I don't get it. What about t \rightarrow 0?

 

[Logarythmic]

And how do I get a_i = t^{p_i}?

 

[Dick]

And how do I get a_i = t^{p_i}?

Huh? It's a Kasner solution. The scale factors are t^p1, t^p2 and t^p3. I sent you a sample set of p's. What's the behavior of each as t->0?

 

[Logarythmic]

Well then every a_i \rightarrow 0 as for the matter dominated universe.

 

[Dick]

Are all of the p's positive?

 

[Logarythmic]

No the third one is not. So this one behaves like \frac{1}{t} and thus goes to infinity. Right?

 

[Dick]

Absolutely right. Two dimensions contract as t->0 and one expands. But this is only one of the many Kasner solutions. Are there any Kasner solutions where all p's are positive? Or are they all like this? I think this is the actual question you want to answer.

 

[Logarythmic]

Well wouldn't \vec{p} = [1,0,0] be a solution?

 

[Dick]

Right again. One dimension expanding, two static. But can they all be positive (not zero)? Can two be negative and the third positive? I think once you've answered these you can say what the limiting behavior of the Kasner's are.

 

[Logarythmic]

I'll work on this, though I've been studying for 12 hours now. ;) If that's all I need to know then thanks for your help.

 

[Dick]

Take a break and good luck with the rest.

 

[Logarythmic]

I think I will need some help with the rest aswell. ;) No MatLab installed here...

 

[Logarythmic]

Unless I can use p_1p_2+p_2p_3+p_3p_1=0 aswell?

 

[Dick]

Sure you can. It's a consequence of the other two relations between the p's.

 

[Logarythmic]

I get

p_1 = -\frac{p_3}{2} \pm \frac{1}{2} \sqrt{-3p_3^2+2p_3+1} + \frac{1}{2}

and

p_2 = \frac{1}{2} \left(-p_3 \pm \sqrt{-3p_3^2+3p_3+1} + 1 \right)

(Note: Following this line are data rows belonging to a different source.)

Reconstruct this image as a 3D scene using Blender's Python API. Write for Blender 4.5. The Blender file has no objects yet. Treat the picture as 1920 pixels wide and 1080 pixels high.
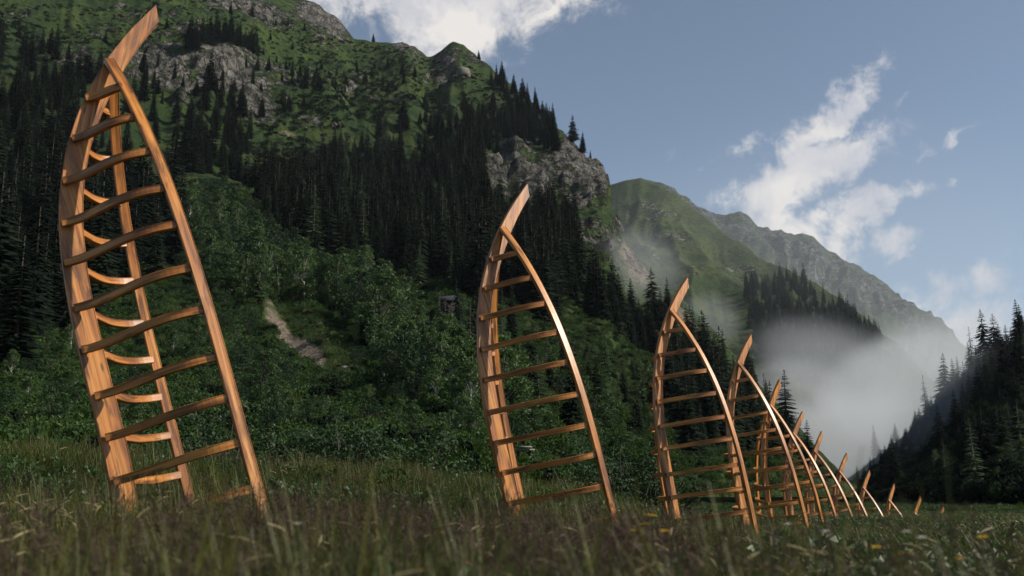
import bpy, math, random
import numpy as np
from mathutils import Vector, Matrix, Euler

# ------------------------------------------------------------------ camera, sky, sun, exposure
scene = bpy.context.scene
COL = scene.collection
F = 1867.0                                   # focal length in photo pixels (35 mm on a 36 mm sensor)
HORIZON = 935.0
PITCH = math.atan((HORIZON - 540.0) / F)
cam_data = bpy.data.cameras.new('camera')
cam_data.sensor_width = 36.0
cam_data.lens = F * 36.0 / 1920.0
cam_data.clip_start = 0.05
cam_data.clip_end = 20000.0
cam_data.dof.use_dof = True
cam_data.dof.focus_distance = 19.0
cam_data.dof.aperture_fstop = 2.4
cam = bpy.data.objects.new('camera', cam_data)
cam.rotation_euler = (math.pi / 2 + PITCH, 0, 0)
COL.objects.link(cam)
scene.camera = cam

SUN_DIR = Vector((0.79, -0.17, 0.587)).normalized()
SUN_EL = math.asin(SUN_DIR.z)
SUN_AZ = math.atan2(SUN_DIR.x, SUN_DIR.y)
sun_data = bpy.data.lights.new('sun', 'SUN')
sun_data.energy = 5.0
sun_data.angle = math.radians(0.53)
sun_data.color = (1.0, 0.91, 0.78)
sun = bpy.data.objects.new('sun', sun_data)
sun.rotation_euler = SUN_DIR.to_track_quat('Z', 'Y').to_euler()
COL.objects.link(sun)

scene.view_settings.view_transform = 'Standard'
scene.view_settings.look = 'None'
scene.view_settings.exposure = 0.28
scene.view_settings.gamma = 1.0
scene.render.engine = 'CYCLES'
cy = scene.cycles
cy.use_denoising = True
cy.max_bounces = 6
cy.diffuse_bounces = 2
cy.glossy_bounces = 2
cy.transmission_bounces = 3
cy.transparent_max_bounces = 8
cy.volume_bounces = 1
cy.volume_max_steps = 96
cy.volume_step_rate = 1.0


def unproj(px, py, Y):
    px = np.asarray(px, float); py = np.asarray(py, float); Y = np.asarray(Y, float)
    c, s = math.cos(PITCH), math.sin(PITCH)
    rx = (px - 960) / F; ru = (540 - py) / F
    k = Y / (c - ru * s)
    return np.stack(np.broadcast_arrays(rx * k, Y, (s + ru * c) * k), -1)


def project(p):
    p = np.asarray(p, float)
    c, s = math.cos(PITCH), math.sin(PITCH)
    d = p[..., 1] * c + p[..., 2] * s
    u = -p[..., 1] * s + p[..., 2] * c
    return 960 + F * p[..., 0] / d, 540 - F * u / d


def ray_dir(px, py):
    v = unproj(px, py, 1.0)
    return v / np.linalg.norm(v)


# ------------------------------------------------------------------ node helpers
class NT:
    def __init__(self, tree):
        self.t = tree
        tree.nodes.clear()

    def n(self, kind, **kw):
        nd = self.t.nodes.new(kind)
        for k, v in kw.items():
            if k.startswith('i_'):
                nd.inputs[k[2:].replace('_', ' ')].default_value = v
            elif k.startswith('x'):
                nd.inputs[int(k[1:])].default_value = v
            else:
                setattr(nd, k, v)
        return nd

    def l(self, a, b):
        self.t.links.new(a, b)

    def math(self, op, a, b=None, c=None, clamp=False):
        nd = self.t.nodes.new('ShaderNodeMath'); nd.operation = op; nd.use_clamp = clamp
        for i, v in enumerate((a, b, c)):
            if v is None: continue
            if isinstance(v, (int, float)): nd.inputs[i].default_value = v
            else: self.l(v, nd.inputs[i])
        return nd.outputs[0]

    def vmath(self, op, a, b=None):
        nd = self.t.nodes.new('ShaderNodeVectorMath'); nd.operation = op
        for i, v in enumerate((a, b)):
            if v is None: continue
            if isinstance(v, (tuple, list)): nd.inputs[i].default_value = v
            else: self.l(v, nd.inputs[i])
        return nd

    def noise(self, vec, scale, detail=4.0, rough=0.55, dist=0.0):
        nd = self.t.nodes.new('ShaderNodeTexNoise')
        nd.inputs['Scale'].default_value = scale
        nd.inputs['Detail'].default_value = detail
        nd.inputs['Roughness'].default_value = rough
        nd.inputs['Distortion'].default_value = dist
        if vec is not None: self.l(vec, nd.inputs['Vector'])
        return nd.outputs['Fac']

    def ramp(self, fac, stops, interp='LINEAR'):
        nd = self.t.nodes.new('ShaderNodeValToRGB')
        nd.color_ramp.interpolation = interp
        el = nd.color_ramp.elements
        while len(el) < len(stops): el.new(0.5)
        for e, (p, c) in zip(el, stops):
            e.position = p
            e.color = tuple(c) + (1.0,) if len(c) == 3 else c
        self.l(fac, nd.inputs[0])
        return nd.outputs[0]

    def maprange(self, v, a, b, c=0.0, d=1.0, smooth=True):
        nd = self.t.nodes.new('ShaderNodeMapRange')
        if smooth: nd.interpolation_type = 'SMOOTHSTEP'
        for i, x in enumerate((a, b, c, d)): nd.inputs[i + 1].default_value = x
        self.l(v, nd.inputs[0])
        return nd.outputs[0]

    def mix(self, fac, a, b, blend='MIX'):
        nd = self.t.nodes.new('ShaderNodeMix'); nd.data_type = 'RGBA'; nd.blend_type = blend
        for sock, v in ((nd.inputs[0], fac), (nd.inputs[6], a), (nd.inputs[7], b)):
            if isinstance(v, (int, float)): sock.default_value = v
            elif isinstance(v, (tuple, list)): sock.default_value = tuple(v) + ((1.0,) if len(v) == 3 else ())
            else: self.l(v, sock)
        return nd.outputs[2]


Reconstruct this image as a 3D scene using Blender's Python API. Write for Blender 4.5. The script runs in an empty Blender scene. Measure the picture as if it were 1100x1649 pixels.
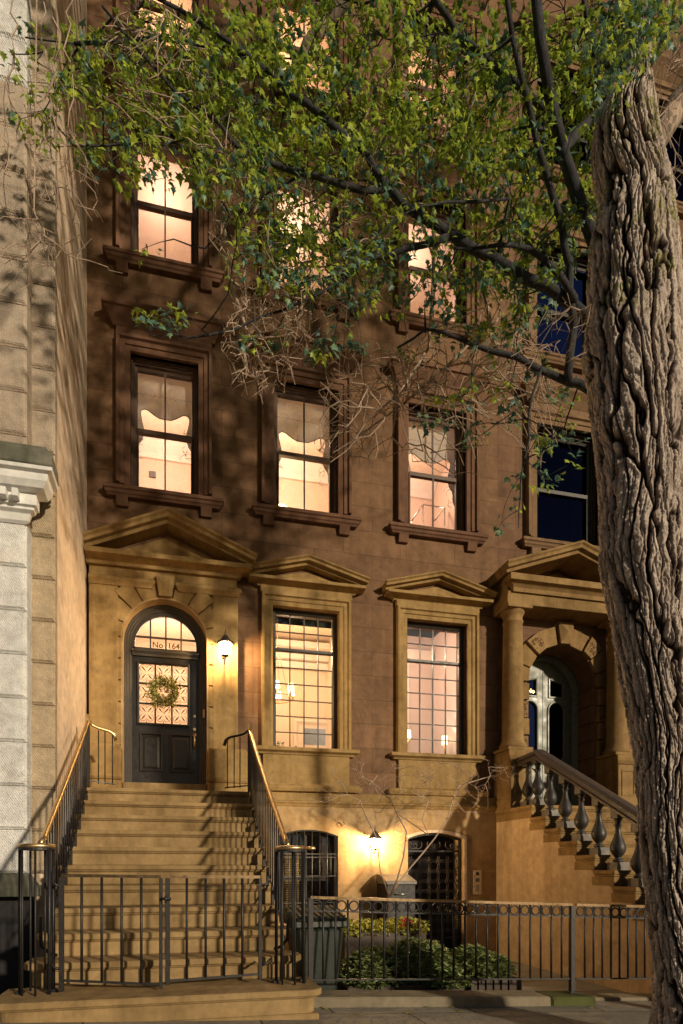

but what does this tell me? They cannot have the same sign but then what?

 

[Dick]

Unless I can use p_1p_2+p_2p_3+p_3p_1=0 aswell?

You are working way too hard. What does this say about the possibility that all of the p's are positive or all are negative?

 

[Logarythmic]

They cannot all be positive nor negative, but one positive and two negative or two positive and one negative. Is that right?

 

[Dick]

Almost. Except you can't have two negative p's either.
p_1+p_2+p_3=1. What would this tell you about p3 if p1 and p2 are negative?

 

[Logarythmic]

Then p_3 > 1?

 

[Dick]

You're catching on. But the sum of the squares should be one too!

 

[Logarythmic]

There we are. So it's either [1,0,0] or [+,+,-] and the behavior is strange. ;)

 

[Dick]

Yes. If you want to see an attempt to use this strange behavior look up Mixmaster cosmologies sometime.

 

[Logarythmic]

Can you briefly tell me something about it?

 

[Dick]

Sorry, better get to work here. Besides, other people tell the story better than I.

 

[Logarythmic]

I'll look it up tomorrow, now I need some sleep. Thanks for all your help.